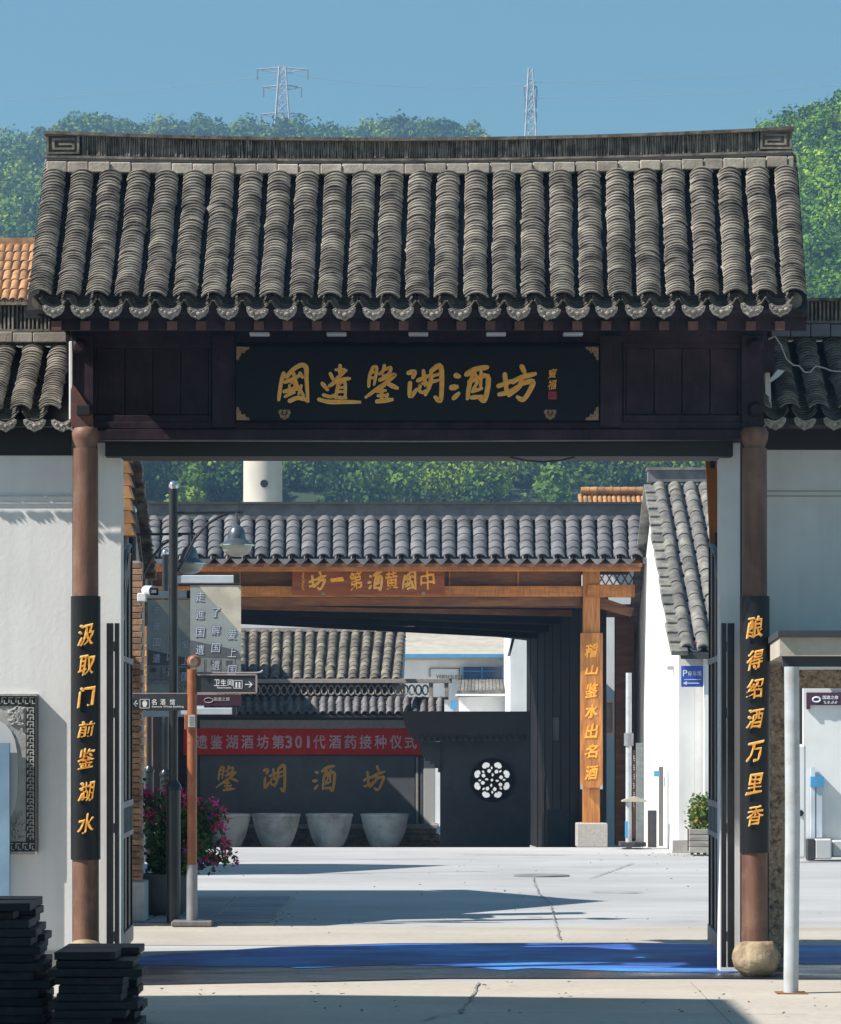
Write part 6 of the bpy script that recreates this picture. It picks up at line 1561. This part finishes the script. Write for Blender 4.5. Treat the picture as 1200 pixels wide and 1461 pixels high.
def pylon(px, topy, Y, arms, label, wid, g='high-voltage pylons on the hill'):
    zb = Z(215, Y)-4; zt = Z(topy, Y); x = X(px, Y)
    p = thing('pylon', label, 'pylon', (x, Y, zb), g)
    bm = BM(); H = zt-zb; lv = 9
    def w(t): return wid*(1-.72*t)
    cs = lambda t: [Vector((x+a*w(t), Y+b*w(t), zb+H*t)) for a, b in ((-1,-1),(1,-1),(1,1),(-1,1))]
    for k in range(4): tube(bm, [cs(0)[k], cs(1)[k]], .13, 4)
    for i in range(lv):
        a, b = cs(i/lv), cs((i+1)/lv)
        for k in range(4):
            tube(bm, [a[k], b[(k+1)%4]], .075, 3); tube(bm, [a[(k+1)%4], b[k]], .075, 3); tube(bm, [b[k], b[(k+1)%4]], .07, 3)
    to_obj('tower', bm, M['pylon'], p)
    for (py, hw) in arms:
        z = Z(py, Y); h = hw*Y/F
        bm = BM()
        for s in (-1,1):
            tube(bm, [Vector((x,Y,z+.35)), Vector((x+s*h,Y,z))], .12, 4); tube(bm, [Vector((x,Y,z-.75)), Vector((x+s*h,Y,z))], .10, 4)
            for k in range(1,5):
                t = k/5; tube(bm, [Vector((x+s*h*t,Y,z+.35*(1-t))), Vector((x+s*h*(t-.1),Y,z-.75*(1-t)))], .06, 3)
        a = to_obj('cross_arm', bm, M['pylon'], p)
        for s in (-1,1):
            bm = BM(); tube(bm, [Vector((x+s*h,Y,z-.05)), Vector((x+s*h,Y,z-1.9))], .13, 5); to_obj('insulator', bm, M['grey_band'], a)
    return p
pylon(403, 95, 640, ((99,36),(124,27),(163,30)), 'wide-armed lattice pylon on the hill above the left half of the gate roof', 2.0)
pylon(757, 98, 640, ((124,9),(140,8),(160,8)), 'slender lattice pylon above the right half of the gate roof', 1.35)
for k, (a, b) in enumerate((((-300,150),(403,106)), ((403,103),(757,120)), ((757,118),(1500,60)), ((757,140),(1500,88)))):
    bm = BM(); pA = P(*a,640); pB = P(*b,640); m_ = []
    for i in range(17): t = i/16; q = pA.lerp(pB,t); q.z -= 1.6*4*t*(1-t); m_.append(q)
    tube(bm, m_, .045, 3); tag(to_obj('power_line', bm, M['pylon']), ['faint power line leaving the wide pylon towards the left','faint power line strung between the two pylons','faint upper power line leaving the slender pylon towards the right','faint lower power line leaving the slender pylon towards the right'][k], 'power line', 'power lines')

# air: hills fade to blue
bm = BM(); box(bm, -500, 500, -30, 900, -8, 190)
hz = bpy.data.materials.new('air'); hz.use_nodes = True; hn = hz.node_tree; hn.nodes.clear()
pv = hn.nodes.new('ShaderNodeVolumePrincipled'); pv.inputs['Color'].default_value = (.36,.62,1,1); pv.inputs['Density'].default_value = HAZE_D
pv.inputs['Anisotropy'].default_value = .2
ho = hn.nodes.new('ShaderNodeOutputMaterial'); hn.links.new(pv.outputs[0], ho.inputs['Volume'])
hz_o = to_obj('haze', bm, hz); stuff(hz_o)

========

Output the data exactly. Pictures don't belong in the result.

SOLUTION TO THIS PROBLEM:
Write part 6 of the bpy script that recreates this picture. It picks up at line 1561. This part finishes the script. Write for Blender 4.5. Treat the picture as 1200 pixels wide and 1461 pixels high.
def pylon(px, topy, Y, arms, label, wid, g='high-voltage pylons on the hill'):
    zb = Z(215, Y)-4; zt = Z(topy, Y); x = X(px, Y)
    p = thing('pylon', label, 'pylon', (x, Y, zb), g)
    bm = BM(); H = zt-zb; lv = 9
    def w(t): return wid*(1-.72*t)
    cs = lambda t: [Vector((x+a*w(t), Y+b*w(t), zb+H*t)) for a, b in ((-1,-1),(1,-1),(1,1),(-1,1))]
    for k in range(4): tube(bm, [cs(0)[k], cs(1)[k]], .13, 4)
    for i in range(lv):
        a, b = cs(i/lv), cs((i+1)/lv)
        for k in range(4):
            tube(bm, [a[k], b[(k+1)%4]], .075, 3); tube(bm, [a[(k+1)%4], b[k]], .075, 3); tube(bm, [b[k], b[(k+1)%4]], .07, 3)
    to_obj('tower', bm, M['pylon'], p)
    for (py, hw) in arms:
        z = Z(py, Y); h = hw*Y/F
        bm = BM()
        for s in (-1,1):
            tube(bm, [Vector((x,Y,z+.35)), Vector((x+s*h,Y,z))], .12, 4); tube(bm, [Vector((x,Y,z-.75)), Vector((x+s*h,Y,z))], .10, 4)
            for k in range(1,5):
                t = k/5; tube(bm, [Vector((x+s*h*t,Y,z+.35*(1-t))), Vector((x+s*h*(t-.1),Y,z-.75*(1-t)))], .06, 3)
        a = to_obj('cross_arm', bm, M['pylon'], p)
        for s in (-1,1):
            bm = BM(); tube(bm, [Vector((x+s*h,Y,z-.05)), Vector((x+s*h,Y,z-1.9))], .13, 5); to_obj('insulator', bm, M['grey_band'], a)
    return p
pylon(403, 95, 640, ((99,36),(124,27),(163,30)), 'wide-armed lattice pylon on the hill above the left half of the gate roof', 2.0)
pylon(757, 98, 640, ((124,9),(140,8),(160,8)), 'slender lattice pylon above the right half of the gate roof', 1.35)
for k, (a, b) in enumerate((((-300,150),(403,106)), ((403,103),(757,120)), ((757,118),(1500,60)), ((757,140),(1500,88)))):
    bm = BM(); pA = P(*a,640); pB = P(*b,640); m_ = []
    for i in range(17): t = i/16; q = pA.lerp(pB,t); q.z -= 1.6*4*t*(1-t); m_.append(q)
    tube(bm, m_, .045, 3); tag(to_obj('power_line', bm, M['pylon']), ['faint power line leaving the wide pylon towards the left','faint power line strung between the two pylons','faint upper power line leaving the slender pylon towards the right','faint lower power line leaving the slender pylon towards the right'][k], 'power line', 'power lines')

# air: hills fade to blue
bm = BM(); box(bm, -500, 500, -30, 900, -8, 190)
hz = bpy.data.materials.new('air'); hz.use_nodes = True; hn = hz.node_tree; hn.nodes.clear()
pv = hn.nodes.new('ShaderNodeVolumePrincipled'); pv.inputs['Color'].default_value = (.36,.62,1,1); pv.inputs['Density'].default_value = HAZE_D
pv.inputs['Anisotropy'].default_value = .2
ho = hn.nodes.new('ShaderNodeOutputMaterial'); hn.links.new(pv.outputs[0], ho.inputs['Volume'])
hz_o = to_obj('haze', bm, hz); stuff(hz_o)